Interesting and strange little hatter. I do have one suggestion (don't I usually): For Here and There I would suggested a fixed HP regain. As a DM I don't want to have to keep track of turn by turn damage on top of total damage. Also, I am not sure what that idea adds to the narrative?
The idea is a quantum mechanic—he's in both places at once until he decides which one he's in—because the Mad Hatter is buddies with Time, which is who/what is keeping him out of the Queen of Heart's clutches.
I should've said Schrödinger's cat, not box (although a box is involved in the thought experiment). Either path of movement the Mad Hatter takes (and the damage therein) happens but also, depending on how the quantum event resolves (his choice of position) it doesn't happen. It is a frustrating concept that makes for a unique fight, both of which I figured are appropriate for this maddening fellow.
 

dave2008

Legend
The idea is a quantum mechanic—he's in both places at once until he decides which one he's in—because the Mad Hatter is buddies with Time, which is who/what is keeping him out of the Queen of Heart's clutches.
I should've said Schrödinger's cat, not box (although a box is involved in the thought experiment). Either path of movement the Mad Hatter takes (and the damage therein) happens but also, depending on how the quantum event resolves (his choice of position) it doesn't happen. It is a frustrating concept that makes for a unique fight, both of which I figured are appropriate for this maddening fellow.
The damaged regained is based on his last turn, not where he may or may not go in this turn. I'm not suggesting you change how he does or does not get the regen, just use a fixed number. I don't under stand how the following is anything but easier on the DM:

Here and There (Recharge 5–6). At the start of the Mad Hatter’s turn, he chooses a square within 30 feet of the square he began his most recent turn in, teleporting to that square. He regains 10 hit points so long as an attack or spell is not within reach of his new location, and any conditions or effects inflicted since the beginning of his last turn are removed. The Mad Hatter’s new path of movement provokes opportunity attacks and damages him if any effect would have, as if he had taken this movement normally.
 

Mike Myler

Have you been to LevelUp5E.com yet?
The damaged regained is based on his last turn, not where he may or may not go in this turn. I'm not suggesting you change how he does or does not get the regen, just use a fixed number. I don't under stand how the following is anything but easier on the DM:

Here and There (Recharge 5–6). At the start of the Mad Hatter’s turn, he chooses a square within 30 feet of the square he began his most recent turn in, teleporting to that square. He regains 10 hit points so long as an attack or spell is not within reach of his new location, and any conditions or effects inflicted since the beginning of his last turn are removed. The Mad Hatter’s new path of movement provokes opportunity attacks and damages him if any effect would have, as if he had taken this movement normally.
I got that, but disagree that the simplicity is worth compromising the narrative of what's going on.

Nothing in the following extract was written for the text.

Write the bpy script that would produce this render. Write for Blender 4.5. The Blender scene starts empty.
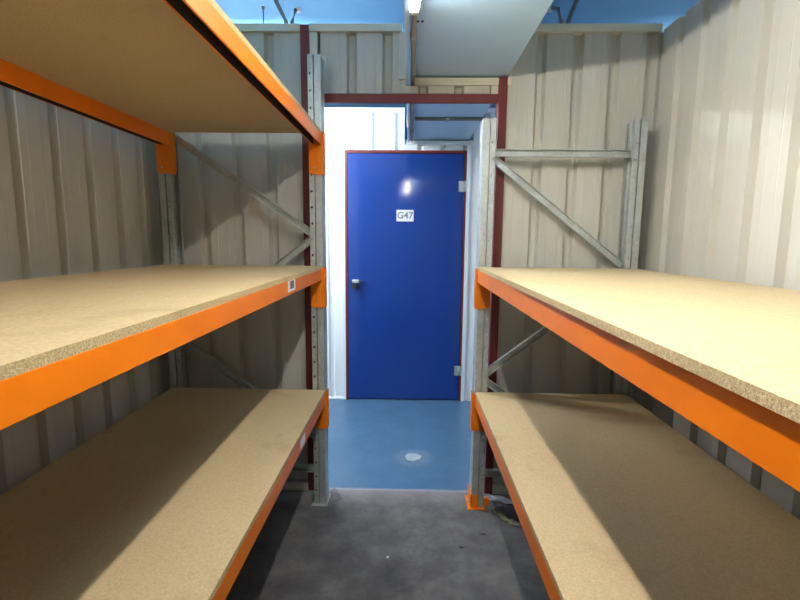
import bpy, bmesh, math, random
from mathutils import Vector, Matrix

random.seed(7)
SC = bpy.context.scene
COL = SC.collection

# ---------------------------------------------------------------- camera
CAM_H = 1.363
cam_data = bpy.data.cameras.new('camera')
cam = bpy.data.objects.new('camera', cam_data)
COL.objects.link(cam)
SC.camera = cam
cam_data.sensor_fit = 'HORIZONTAL'
cam_data.sensor_width = 36.0
cam_data.lens = 462.9 * 36.0 / 800.0
cam_data.clip_start = 0.02
PITCH, YAW, ROLL = 0.1321, 0.0199, 0.0092
fwd = Vector((-math.sin(YAW) * math.cos(PITCH), math.cos(YAW) * math.cos(PITCH), -math.sin(PITCH)))
right = Vector((math.cos(YAW), math.sin(YAW), 0.0))
up = right.cross(fwd)
r2 = right * math.cos(ROLL) + up * math.sin(ROLL)
u2 = up * math.cos(ROLL) - right * math.sin(ROLL)
M = Matrix((r2, u2, -fwd)).transposed().to_4x4()
M.translation = Vector((0, 0, CAM_H))
cam.matrix_world = M

# ---------------------------------------------------------------- world, lamps, exposure
W = bpy.data.worlds.new('world')
SC.world = W
W.use_nodes = True
W.node_tree.nodes['Background'].inputs[0].default_value = (0.75, 0.88, 1.0, 1)
W.node_tree.nodes['Background'].inputs[1].default_value = 0.10
SC.view_settings.view_transform = 'Standard'
SC.view_settings.look = 'None'
SC.view_settings.exposure = 1.5
SC.view_settings.gamma = 1.0
SC.view_settings.use_curve_mapping = False
TUBE_AISLE = 62.0        # emission strength of the aisle tube
TUBE_CORRIDOR = 220.0    # emission strength of the corridor tube
TUBE_FILL = 62.0         # emission strength of the unseen fill tube added on the far right
TUBE_SHELF = 130.0        # emission strength of the tube over the left rack

# ---------------------------------------------------------------- materials
def srgb(r, g, b):
    f = lambda c: (c / 255.0) / 12.92 if c / 255.0 <= 0.04045 else ((c / 255.0 + 0.055) / 1.055) ** 2.4
    return (f(r), f(g), f(b), 1.0)


def new_mat(name):
    m = bpy.data.materials.new(name)
    m.use_nodes = True
    nt = m.node_tree
    return m, nt, nt.nodes['Principled BSDF']


def N(nt, typ, **kw):
    n = nt.nodes.new(typ)
    for k, v in kw.items():
        setattr(n, k, v)
    return n


def mat(name, col, rough=0.5, metal=0.0, var=0.06, scale=6.0, bump=0.0, bscale=60.0, stretch=(1, 1, 1), spec=0.5):
    """Painted / plain surface: base colour with soft mottling and a fine bump."""
    m, nt, b = new_mat(name)
    tc = N(nt, 'ShaderNodeTexCoord')
    mp = N(nt, 'ShaderNodeMapping')
    mp.inputs['Scale'].default_value = stretch
    nt.links.new(tc.outputs['Object'], mp.inputs['Vector'])
    nz = N(nt, 'ShaderNodeTexNoise')
    nz.inputs['Scale'].default_value = scale
    nz.inputs['Detail'].default_value = 5
    nt.links.new(mp.outputs[0], nz.inputs['Vector'])
    rp = N(nt, 'ShaderNodeValToRGB')
    rp.color_ramp.elements[0].position = 0.3
    rp.color_ramp.elements[1].position = 0.7
    rp.color_ramp.elements[0].color = tuple(max(0, c * (1 - var)) for c in col[:3]) + (1,)
    rp.color_ramp.elements[1].color = tuple(min(1, c * (1 + var)) for c in col[:3]) + (1,)
    nt.links.new(nz.outputs['Fac'], rp.inputs[0])
    nt.links.new(rp.outputs[0], b.inputs['Base Color'])
    b.inputs['Roughness'].default_value = rough
    b.inputs['Metallic'].default_value = metal
    b.inputs['Specular IOR Level'].default_value = spec
    if bump > 0:
        n2 = N(nt, 'ShaderNodeTexNoise')
        n2.inputs['Scale'].default_value = bscale
        n2.inputs['Detail'].default_value = 4
        nt.links.new(mp.outputs[0], n2.inputs['Vector'])
        bp = N(nt, 'ShaderNodeBump')
        bp.inputs['Strength'].default_value = bump
        bp.inputs['Distance'].default_value = 0.01
        nt.links.new(n2.outputs['Fac'], bp.inputs['Height'])
        nt.links.new(bp.outputs[0], b.inputs['Normal'])
    return m


def chipboard_mat(name, face):
    m, nt, b = new_mat(name)
    tc = N(nt, 'ShaderNodeTexCoord')
    fine = N(nt, 'ShaderNodeTexNoise')
    fine.inputs['Scale'].default_value = 170 if face else 260
    fine.inputs['Detail'].default_value = 6
    fine.inputs['Roughness'].default_value = 0.7
    nt.links.new(tc.outputs['Object'], fine.inputs['Vector'])
    rp = N(nt, 'ShaderNodeValToRGB')
    e = rp.color_ramp.elements
    if face:
        e[0].position, e[0].color = 0.25, srgb(176, 153, 114)
        e[1].position, e[1].color = 0.75, srgb(210, 188, 148)
    else:
        e[0].position, e[0].color = 0.3, srgb(156, 134, 94)
        e[1].position, e[1].color = 0.7, srgb(226, 202, 156)
    nt.links.new(fine.outputs['Fac'], rp.inputs[0])
    # handling smudges and grey dirt worn into the board
    big = N(nt, 'ShaderNodeTexNoise')
    big.inputs['Scale'].default_value = 4.5
    big.inputs['Detail'].default_value = 8
    big.inputs['Roughness'].default_value = 0.65
    nt.links.new(tc.outputs['Object'], big.inputs['Vector'])
    r2_ = N(nt, 'ShaderNodeValToRGB')
    r2_.color_ramp.elements[0].position = 0.56
    r2_.color_ramp.elements[0].color = (0, 0, 0, 1)
    r2_.color_ramp.elements[1].position = 0.80
    r2_.color_ramp.elements[1].color = (0.55, 0.55, 0.55, 1)
    nt.links.new(big.outputs['Fac'], r2_.inputs[0])
    mx = N(nt, 'ShaderNodeMixRGB')
    mx.inputs[2].default_value = srgb(132, 110, 84)
    nt.links.new(r2_.outputs[0], mx.inputs[0])
    nt.links.new(rp.outputs[0], mx.inputs[1])
    nt.links.new(mx.outputs[0], b.inputs['Base Color'])
    b.inputs['Roughness'].default_value = 0.75
    b.inputs['Specular IOR Level'].default_value = 0.25
    bp = N(nt, 'ShaderNodeBump')
    bp.inputs['Strength'].default_value = 0.25 if face else 0.7
    bp.inputs['Distance'].default_value = 0.004
    nt.links.new(fine.outputs['Fac'], bp.inputs['Height'])
    nt.links.new(bp.outputs[0], b.inputs['Normal'])
    return m


def galv_mat(name, col, metal=0.55, rough=0.42):
    m, nt, b = new_mat(name)
    tc = N(nt, 'ShaderNodeTexCoord')
    vo = N(nt, 'ShaderNodeTexVoronoi')
    vo.inputs['Scale'].default_value = 90
    nt.links.new(tc.outputs['Object'], vo.inputs['Vector'])
    nz = N(nt, 'ShaderNodeTexNoise')
    nz.inputs['Scale'].default_value = 14
    nz.inputs['Detail'].default_value = 6
    nt.links.new(tc.outputs['Object'], nz.inputs['Vector'])
    mth = N(nt, 'ShaderNodeMath', operation='MULTIPLY_ADD')
    nt.links.new(vo.outputs['Color'], mth.inputs[0])
    mth.inputs[1].default_value = 0.3
    nt.links.new(nz.outputs['Fac'], mth.inputs[2])
    rp = N(nt, 'ShaderNodeValToRGB')
    rp.color_ramp.elements[0].position = 0.35
    rp.color_ramp.elements[1].position = 0.95
    rp.color_ramp.elements[0].color = tuple(c * 0.78 for c in col[:3]) + (1,)
    rp.color_ramp.elements[1].color = tuple(min(1, c * 1.15) for c in col[:3]) + (1,)
    nt.links.new(mth.outputs[0], rp.inputs[0])
    nt.links.new(rp.outputs[0], b.inputs['Base Color'])
    b.inputs['Metallic'].default_value = metal
    b.inputs['Roughness'].default_value = rough
    return m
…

Maybe I'm misunderstanding you. With that change, if the Mad Hatter chooses a movement that makes it so he doesn't take a critical hit that dealt 20 points of damage, he would start his next turn with 10 fewer hit points. Is that right?
 


dave2008

Legend
I got that, but disagree that the simplicity is worth compromising the narrative of what's going on.

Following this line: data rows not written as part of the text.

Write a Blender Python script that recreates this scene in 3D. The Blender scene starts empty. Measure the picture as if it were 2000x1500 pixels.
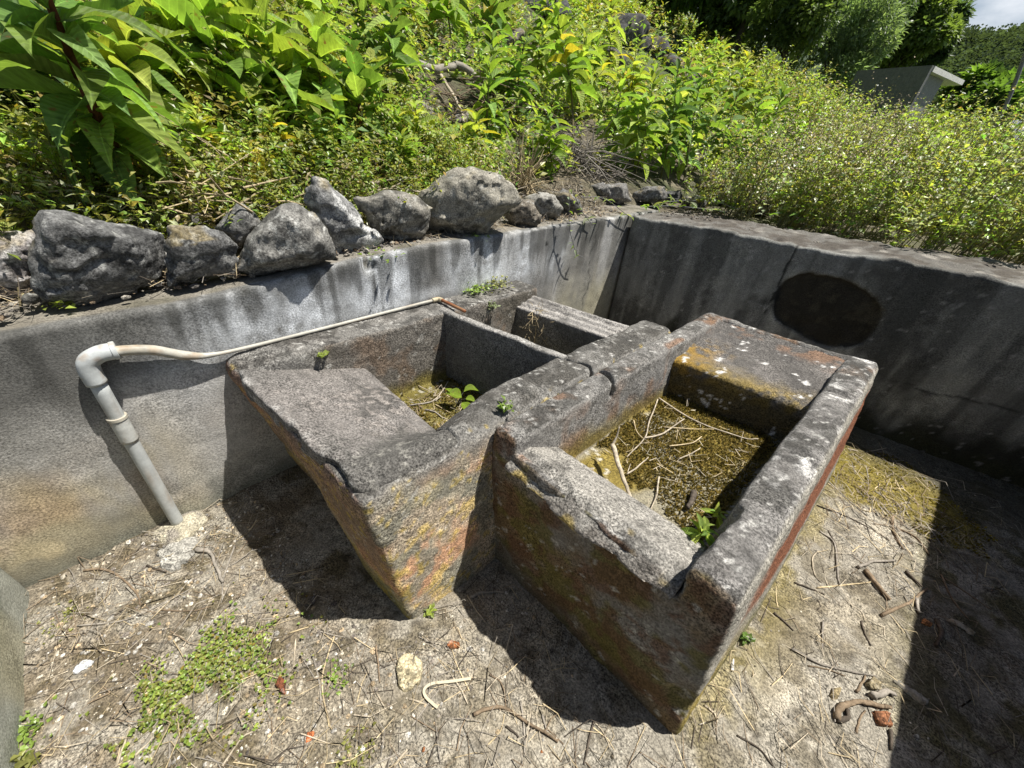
import bpy, bmesh, math, random
import numpy as np
from mathutils import Vector, Matrix

SC = bpy.context.scene
COL = SC.collection

# ------------------------------------------------------------------ camera
# world frame: x across the yard, y along the long wall, z up, yard floor at z = 0, eye 1.6 m above it
FPX, CX, CY, EYE = 752.0, 1000.0, 750.0, 1.6
def _ray(px, py):
    v = np.array([px - CX, CY - py, FPX]); return v / np.linalg.norm(v)
_up = -_ray(900.0, 1822.0)                       # where plumb lines meet
_v = _ray(1950.0, 310.0)                         # where the long wall vanishes
_yv = _v - _up * (_v @ _up); _yv /= np.linalg.norm(_yv)
_xv = np.cross(_up, _yv)
if _xv[0] < 0: _xv = -_xv
RM = np.array([_xv, _yv, _up])
cam_data = bpy.data.cameras.new('camera')
cam_data.sensor_width = 36.0
cam_data.lens = FPX / 2000.0 * 36.0
cam_data.clip_start = 0.02
cam_data.clip_end = 3000.0
cam = bpy.data.objects.new('camera', cam_data); COL.objects.link(cam)
_r, _u, _f = RM[:, 0], RM[:, 1], RM[:, 2]
cam.matrix_world = Matrix(((_r[0], _u[0], -_f[0], 0), (_r[1], _u[1], -_f[1], 0), (_r[2], _u[2], -_f[2], EYE), (0, 0, 0, 1)))
SC.camera = cam

# ------------------------------------------------------------------ light
SUN_DIR = np.array([0.20, 0.246, 0.73]); SUN_DIR /= np.linalg.norm(SUN_DIR)
world = bpy.data.worlds.new('World'); SC.world = world; world.use_nodes = True
wn, wl = world.node_tree.nodes, world.node_tree.links
wn.clear()
w_out = wn.new('ShaderNodeOutputWorld'); w_bg = wn.new('ShaderNodeBackground')
w_sky = wn.new('ShaderNodeTexSky'); w_sky.sky_type = 'NISHITA'; w_sky.sun_disc = False
w_sky.sun_elevation = math.asin(SUN_DIR[2]); w_sky.sun_rotation = math.atan2(SUN_DIR[0], SUN_DIR[1])
w_tc = wn.new('ShaderNodeTexCoord'); w_no = wn.new('ShaderNodeTexNoise')
w_no.inputs['Scale'].default_value = 3.2; w_no.inputs['Detail'].default_value = 7; w_no.inputs['Roughness'].default_value = 0.58
w_map = wn.new('ShaderNodeMapping'); w_map.inputs['Location'].default_value = (1.6, 0.9, 0.4); w_map.inputs['Scale'].default_value = (1, 1, 2.4)
w_rp = wn.new('ShaderNodeValToRGB'); w_rp.color_ramp.elements[0].position = 0.54; w_rp.color_ramp.elements[1].position = 0.74
w_mx = wn.new('ShaderNodeMix'); w_mx.data_type = 'RGBA'
w_mx.inputs[7].default_value = (11.0, 11.6, 12.4, 1)
wl.new(w_tc.outputs['Generated'], w_map.inputs['Vector']); wl.new(w_map.outputs[0], w_no.inputs['Vector'])
wl.new(w_no.outputs['Fac'], w_rp.inputs[0]); wl.new(w_rp.outputs[0], w_mx.inputs[0])
wl.new(w_sky.outputs[0], w_mx.inputs[6]); wl.new(w_mx.outputs[2], w_bg.inputs['Color'])
w_bg.inputs['Strength'].default_value = 0.05
wl.new(w_bg.outputs[0], w_out.inputs[0])
sun_data = bpy.data.lights.new('sun', 'SUN'); sun_data.energy = 5.0; sun_data.angle = math.radians(0.55); sun_data.color = (1.0, 0.955, 0.88)
sun = bpy.data.objects.new('sun', sun_data); COL.objects.link(sun)
sun.rotation_euler = Vector(SUN_DIR).to_track_quat('Z', 'Y').to_euler(); sun.location = (3, 4, 10)
SC.view_settings.view_transform = 'Standard'; SC.view_settings.look = 'None'
SC.view_settings.exposure = 0.66; SC.view_settings.gamma = 1.0; SC.view_settings.use_curve_mapping = False
SC.render.engine = 'CYCLES'
SC.cycles.max_bounces = 6; SC.cycles.diffuse_bounces = 2; SC.cycles.transmission_bounces = 3; SC.cycles.transparent_max_bounces = 4
SC.cycles.use_denoising = True

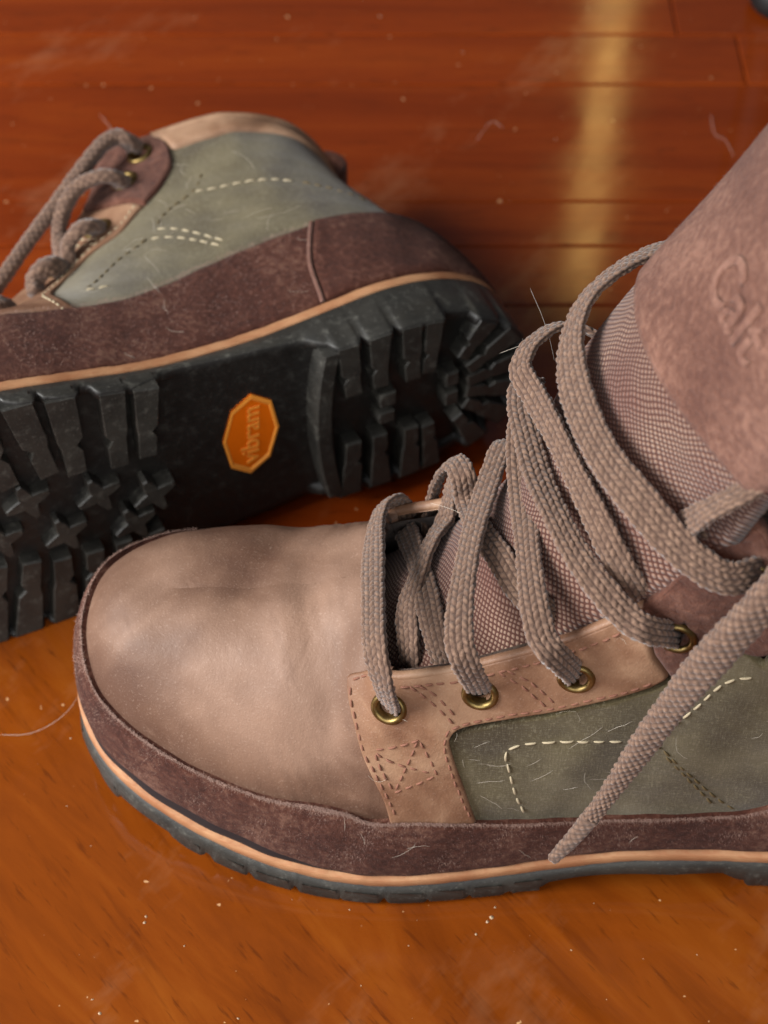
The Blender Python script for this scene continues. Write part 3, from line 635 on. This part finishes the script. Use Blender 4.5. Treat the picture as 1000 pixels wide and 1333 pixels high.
def eyelet(B, S, t, h):
    c = wall(S, t); n = wall_n(S, t); e = 1e-3; a = wall(S+e, t)-c; a /= np.linalg.norm(a); b = np.cross(n, a)
    prof = [(.0053, -.0004), (.0052, .0006), (.0046, .0011), (.0039, .0011), (.0033, .0006), (.0030, -.0004), (.0029, -.0022)]
    k = 28; V = []
    for r, z in prof:
        for i in range(k): x = 2*pi*i/k; V.append(c+a*r*cos(x)+b*r*sin(x)+n*(h+z))
    Fc = grid_faces(len(prof), k, closed_v=True)
    return B.add('eyelet', V, flip(Fc), M['brass'])
def text_mesh(txt, size, depth, bevel=0.0):
    cu = bpy.data.curves.new('tmp', 'FONT'); cu.body = txt; cu.size = size; cu.extrude = depth; cu.bevel_depth = bevel; cu.bevel_resolution = 1; cu.align_x = 'CENTER'; cu.align_y = 'CENTER'
    cu.resolution_u = 6
    o = bpy.data.objects.new('tmp', cu); C.objects.link(o); dg = bpy.context.evaluated_depsgraph_get(); me = bpy.data.meshes.new_from_object(o.evaluated_get(dg))
    bm = bmesh.new(); bm.from_mesh(me); bmesh.ops.triangulate(bm, faces=bm.faces); bmesh.ops.subdivide_edges(bm, edges=[e for e in bm.edges if e.calc_length() > size*.15], cuts=1); bmesh.ops.triangulate(bm, faces=bm.faces)
    V = np.array([tuple(v.co) for v in bm.verts]); bm.verts.index_update(); Fc = [tuple(v.index for v in f.verts) for f in bm.faces]; bm.free()
    bpy.data.objects.remove(o); bpy.data.meshes.remove(me); bpy.data.curves.remove(cu)
    return V, Fc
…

Maybe I'm misunderstanding you. With that change, if the Mad Hatter chooses a movement that makes it so he doesn't take a critical hit that dealt 20 points of damage, he would start his next turn with 10 fewer hit points. Is that right?
Dang, it took me quite a bit of time to figure out your example. However, after writing and rewriting a response, my answer is, yes. Also, if he took 5 hp, he would regain 10 (to be clear 10 was just a number I pulled out of air).

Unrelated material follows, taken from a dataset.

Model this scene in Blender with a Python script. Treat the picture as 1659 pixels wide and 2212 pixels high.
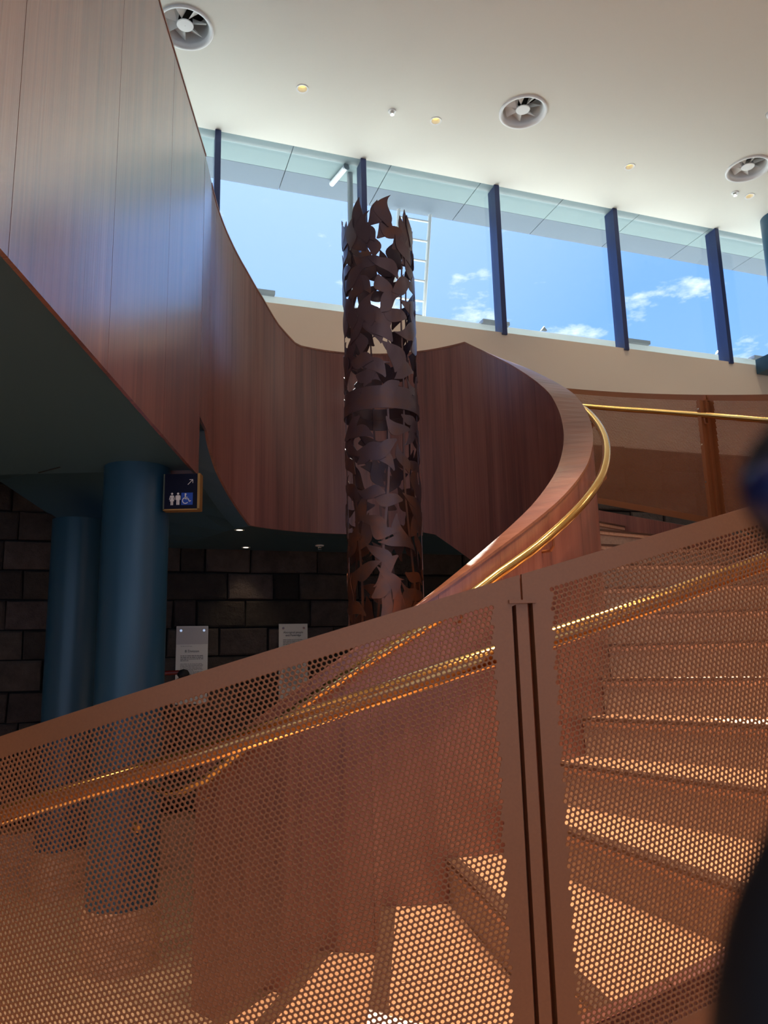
import bpy, bmesh, math, random
import numpy as np
from mathutils import Matrix, Vector
rnd = random.Random(7)
C = bpy.context.scene.collection
SC = bpy.context.scene
PI = math.pi
for o in list(bpy.data.objects):
    bpy.data.objects.remove(o)

# ------------------------------------------------------------------ camera
EYE = 1.6
pitch, roll = math.radians(10.8), math.radians(1.4)
cam = bpy.data.cameras.new('camera')
cam.sensor_fit = 'AUTO'; cam.sensor_width = 36.0
cam.lens = 1650 / 2212 * 36.0
cam.clip_start = 0.01; cam.clip_end = 300
cam.dof.use_dof = True; cam.dof.focus_distance = 2.8
cam.dof.aperture_fstop = cam.lens / 3.0
camo = bpy.data.objects.new('camera', cam); C.objects.link(camo)
fwd = Vector((0, math.cos(pitch), math.sin(pitch)))
U0 = Vector((0, -math.sin(pitch), math.cos(pitch))); R0 = Vector((1, 0, 0))
cr, sr = math.cos(roll), math.sin(roll)
right = R0 * cr - U0 * sr; up = R0 * sr + U0 * cr
camo.matrix_world = Matrix(((right.x, up.x, -fwd.x, 0), (right.y, up.y, -fwd.y, 0),
                            (right.z, up.z, -fwd.z, EYE), (0, 0, 0, 1)))
SC.camera = camo

# ------------------------------------------------------------------ sky, sun, exposure
SC.view_settings.view_transform = 'Standard'
SC.view_settings.look = 'None'
SC.view_settings.gamma = 1.0
SC.view_settings.use_curve_mapping = False
SC.view_settings.exposure = 0.22
SUN_EL, SUN_AZ = math.radians(47), math.radians(-8)      # azimuth measured from +Y towards +X
sun_dir = Vector((math.sin(SUN_AZ) * math.cos(SUN_EL), math.cos(SUN_AZ) * math.cos(SUN_EL), math.sin(SUN_EL)))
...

However, it is more clear to me what your trying to do. You are suggesting the previous turn didn't happen by removing all the damage from that turn, is that correct?
 

Mike Myler

Have you been to LevelUp5E.com yet?
Dang, it took me quite a bit of time to figure out your example. However, after writing and rewriting a response, my answer is, yes. Also, if he took 5 hp, he would regain 10 (to be clear 10 was just a number I pulled out of air).

However, it is more clear to me what your trying to do. You are suggesting the previous turn didn't happen by removing all the damage from that turn, is that correct?
Precisely. He both was there and wasn't there.